PROBLEM DETAILS: Find the lines holding "picture" and copy them.

★ ★ ★ ★ ★

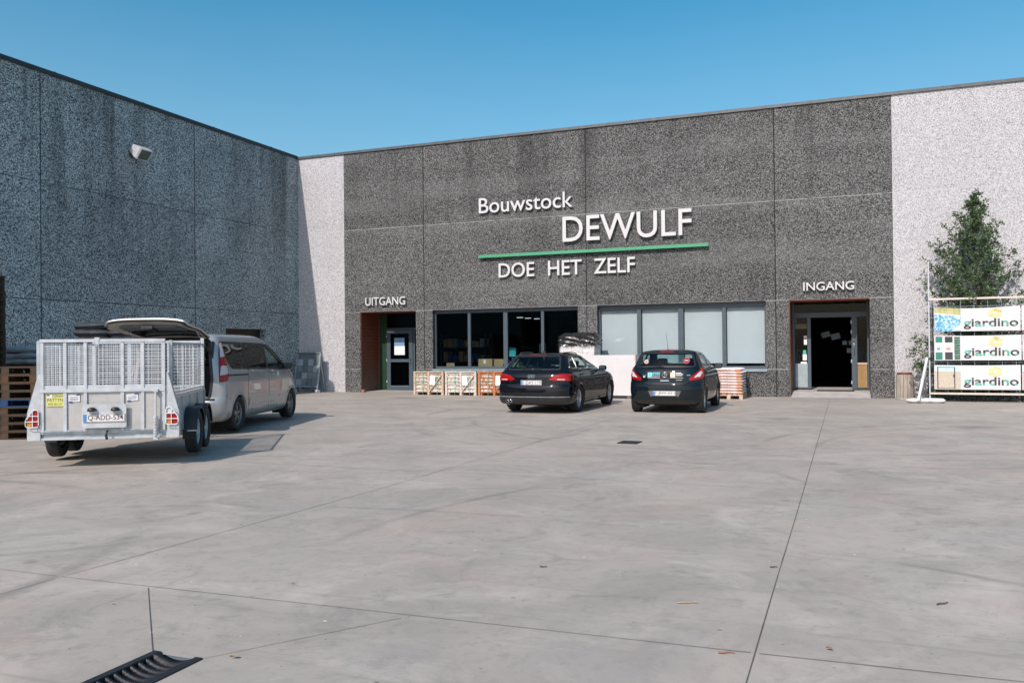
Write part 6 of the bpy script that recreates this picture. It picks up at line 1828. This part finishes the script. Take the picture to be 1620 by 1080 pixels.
        q = MB(); V = [(pt(p.x, p.y)[0], pt(p.x, p.y)[1]-.010, pt(p.x, p.y)[2]) for p in P]
        if dark: q.add(V, dark, 'ink_char')
        if green: q.add(V, green, 'ink_green')
        bm.free(); q.build('lettering', o)
        q = MB(); cx, cz = .71, .73
        A = w/h
        for k in range(6):
            a = 2*math.pi*k/6+.5; ctr = (cx+.050*math.cos(a), cz+.125*math.sin(a)); m = 'petal_orange' if (k == 1 and kind != 'gate') or (kind == 'pool' and k in (0, 1)) else 'petal_yellow'
            pts = [(ctr[0]+.036*math.cos(s*.5), ctr[1]+.092*math.sin(s*.5)) for s in range(13)]
            pts = [(u, min(v, .985)) for u, v in pts]
            q.add([(pt(u, v)[0], pt(u, v)[1]-.004-.0003*k, pt(u, v)[2]) for u, v in pts], [tuple(range(13))], m)
        q.add([(pt(cx+.025*math.cos(s*.5), cz+.025*A*math.sin(s*.5))[0], pt(cx, cz)[1]-.008, pt(cx+.025*math.cos(s*.5), cz+.06*math.sin(s*.5))[2]) for s in range(13)], [tuple(range(13))], 'cloth_white')
        q.build('flower_print', o)
        q = MB()
        for u in (.01, .34, .66, .99):
            for v in (.03, .97): x, y, zz = pt(u, v); q.tube([(x, y-.004, zz), (x, .055, zz+(.03 if v > .5 else -.03))], .004, 'black_plastic', 5)
        q.build('tie', o)
        return o
    banner(2.295, 4.305, 1.835, 2.485, 'pool', 'top banner with a blue pool picture, hung on the fence')
    banner(2.285, 4.32, 1.06, 1.725, 'rolls', 'middle banner picturing upright rolls, hung on the fence')
    banner(2.275, 4.295, .285, .94, 'gate', 'lowest banner picturing a wire gate, hung on the fence')
    banner(4.335, 6.30, 1.835, 2.485, 'green', 'top banner cut off by the right edge of the photo')
    banner(4.345, 6.30, 1.06, 1.725, 'rolls', 'middle banner cut off by the right edge of the photo')
    banner(4.325, 6.30, .285, .94, 'gate', 'lowest banner cut off by the right edge of the photo')
def banner_mats():
    t = NT('pool_print'); o = t.xyz()
    v = t.voro(26); s1 = t.n.new('ShaderNodeSeparateColor'); t.link(v, s1.inputs[0])
    water = t.ramp(s1.outputs[0], [(.0, (.06, .22, .40)), (.5, (.15, .42, .62)), (.95, (.6, .78, .85))])
    edge = t.math('ADD', o['Z'], t.math('MULTIPLY', o['X'], .12))
    top = t.mix(t.ramp(t.noise(9, 4), [(.4, 0.0), (.6, 1.0)]), (.55, .45, .24), (.30, .36, .14))
    rim = t.mix(t.math('GREATER_THAN', edge, .50), (.68, .66, .6), top)
    t.set(color=t.mix(t.math('GREATER_THAN', edge, .47), water, rim), rough=.5)
    simple('sand_print', (.50, .43, .34), .5, 0, .15, 30); simple('pale_sky_print', (.50, .62, .68), .5, 0, .1); simple('sticker_teal_dark', (.03, .20, .15), .5); simple('ink_red_soft', (.62, .25, .25), .5); simple('leaf_roll', (.05, .14, .10), .5, 0, .5, 25)
banner_mats(); banner_fence()

def add_leaf(vs, fs, p, d, rng, s):
    """one folded leaf of two triangles"""
    d = d.normalized(); r = Vector((rng.uniform(-1, 1), rng.uniform(-1, 1), rng.uniform(-1, 1)))
    x = d.cross(r)
    if x.length < 1e-3: return
    x.normalize(); n = x.cross(d); k = len(vs)
    vs += [p, p+d*s*.5+x*s*.28+n*s*.08, p+d*s, p+d*s*.5-x*s*.28+n*s*.08]
    fs += [(k, k+1, k+2), (k, k+2, k+3)]
def tree():
    rng = random.Random(21); H = 5.82; bx, by, bz = 3.42, 25.93, gz(26)
    t = thing('evergreen_tree', 'loose cone shaped evergreen tree growing behind the banner fence', 'tree', (bx, by, bz))
    b = MB(); pts = []
    for i in range(15):
        u = i/14; pts.append((.05*math.sin(u*5)+.02*math.sin(u*13), .03*math.cos(u*6), H*.97*u))
    b.tube(pts, .075, 'bark', 8, .006); b.build('trunk', t)
    L = MB(); vs = []; fs = []; limbs = MB()
    def prof(z):  # crown half width
        u = z/H
        for (a, ra), (c, rc) in zip(((0, .9), (.10, 1.35), (.30, 1.40), (.42, 1.42), (.50, 1.36), (.60, 1.18), (.70, .86), (.80, .54), (.90, .26), (.96, .09)), ((.10, 1.35), (.30, 1.40), (.42, 1.42), (.50, 1.36), (.60, 1.18), (.70, .86), (.80, .54), (.90, .26), (.96, .09), (1.0, .02))):
            if a <= u <= c: return ra+(rc-ra)*(u-a)/(c-a)
        return .02
    def twig(p, d, L_, n, s):
        d = d.normalized()
        for i in range(n):
            u = (i+.6)/n; q = p+d*L_*u+Vector((0, 0, -.02*u))
            for k in range(2):
                o = Vector((rng.gauss(0, 1), rng.gauss(0, 1), rng.gauss(.2, .8))); add_leaf(vs, fs, q+o*.012, d*.5+o*.7, rng, s*rng.uniform(.75, 1.25))
    for i in range(92):
        z = H*(.03+.93*(i/92)**1.0); a = i*2.399+rng.uniform(-.3, .3); r = prof(z)*rng.choice((.35, .55, .75, .9, 1.0, 1.1))*rng.uniform(.85, 1.1)
        if rng.random() < .12 and z > 2.2: r *= 1.18
        d = Vector((math.cos(a)*(.86 if math.cos(a) < 0 else 1.0), math.sin(a)*.62, 0)); 
        if d.y > 0: d.y *= .75
        p0 = Vector((0, 0, max(z-r*.42, .1)))
        tip = Vector((d.x*r, d.y*r, min(z+r*.42, H*1.0)))
        if tip.y > .60: tip.y = .60
        mid = (p0+tip)/2+Vector((0, 0, -.05*r))
        limbs.tube([p0, mid, tip], max(.004, .014*r), 'bark', 5, .003)
        n = int(5+r*12)
        for k in range(n):
            u = .22+.78*k/n; q = (p0*(1-u)**2+mid*2*u*(1-u)+tip*u*u) if u < 1 else tip
            sd = Vector((rng.gauss(0, .8), rng.gauss(0, .55), rng.gauss(.25, .55)))+(tip-p0).normalized()*.6
            twig(q+Vector((rng.gauss(0, .05), rng.gauss(0, .05), rng.gauss(0, .05))), sd, rng.uniform(.10, .24)*(.55+.45*min(r, 1)), rng.randint(4, 7), .082)
    for i in range(20):   # long thin shoots standing out of the crown
        z = H*rng.uniform(.38, .86); a = rng.uniform(0, 6.283); r = prof(z)*rng.uniform(1.0, 1.3)
        if math.cos(a) < -.5 and z < 3.2: r *= .85
        p0 = Vector((math.cos(a)*r*.4, math.sin(a)*r*.2, z-r*.25)); tip = Vector((math.cos(a)*r, max(min(math.sin(a)*r*.5, .55), -.5), min(z+r*rng.uniform(.3, .6), H)))
        limbs.tube([p0, (p0+tip)/2+Vector((0, 0, -.04)), tip], .009, 'bark', 5, .003)
        for k in range(9): q = p0.lerp(tip, .3+.7*k/8); twig(q, (tip-p0).normalized()+Vector((rng.gauss(0, .5), rng.gauss(0, .4), rng.gauss(.2, .5))), .13, 4, .075)
    for i in range(16):   # leader and thin shoots at the top
        z = H*rng.uniform(.84, 1.0); twig(Vector((rng.gauss(0, .03), 0, z-.1)), Vector((rng.gauss(0, .4), rng.gauss(0, .3), 1)), .14, 5, .05)
    # a low limb reaching out to the left of the post
    for (zz, xx, dz) in ((1.55, -1.62, .55), (1.15, -1.66, .62), (.85, -1.55, .18), (2.1, -1.25, .4), (1.0, -1.45, .1)):
        p0 = Vector((-.2, 0, zz-.3)); tip = Vector((xx, -.25, zz+dz*.35)); limbs.tube([p0, (p0+tip)/2+Vector((0, 0, .06)), tip], .014, 'bark', 5, .004)
        for k in range(24):
            u = .45+.55*k/23; q = p0.lerp(tip, u); twig(q, Vector((rng.gauss(-.3, .7), rng.gauss(0, .6), rng.gauss(.1, .8))), .20, 6, .075)
    keep = [(p.y > -.52 or p.z > 2.75) for p in vs]; fs = [f for f in fs if all(keep[i] for i in f)]
    V = []
    for p in vs: V.append(Vector((p.x, min(p.y, .63), p.z)))
    L.add(V, fs, 'leaf_green'); L.build('crown', t); limbs.build('limb', t)
tree()
def hedge():
    rng = random.Random(31); vs = []; fs = []
    x0, x1 = -1.15, 3.6
    for i in range(5200):
        x = rng.uniform(x0, x1); y = rng.gauss(0, .16); u = rng.random()
        top = .95+.22*math.sin(x*2.1)+.12*math.sin(x*5.3+1)
        if x < -.75: top *= .35
        zc = top*u**.75; y = max(-.34, min(.30, y*(1.3-.4*u)))
        d = Vector((rng.gauss(0, 1), rng.gauss(-.5, .8), rng.gauss(.5, .8))); add_leaf(vs, fs, Vector((x, y, zc)), d, rng, .075*rng.uniform(.7, 1.2))
    t = thing('hedge', 'low dark leafy hedge along the wall foot behind the banners', 'hedge', (3.35, 25.95, gz(26)))
    b = MB(); b.add(vs, fs, 'leaf_hedge'); b.build('foliage', t)
    s = MB()
    for i in range(16): x = x0+.2+(x1-x0-.4)*i/15; s.tube([(x, 0, 0), (x+rng.uniform(-.1, .1), rng.uniform(-.1, .1), .45), (x+rng.uniform(-.2, .2), rng.uniform(-.15, .15), .8)], .012, 'bark', 5, .005)
    s.build('stem', t)
hedge()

★ ★ ★ ★ ★

SOLUTION:
Write part 6 of the bpy script that recreates this picture. It picks up at line 1828. This part finishes the script. Take the picture to be 1620 by 1080 pixels.
    banner(2.295, 4.305, 1.835, 2.485, 'pool', 'top banner with a blue pool picture, hung on the fence')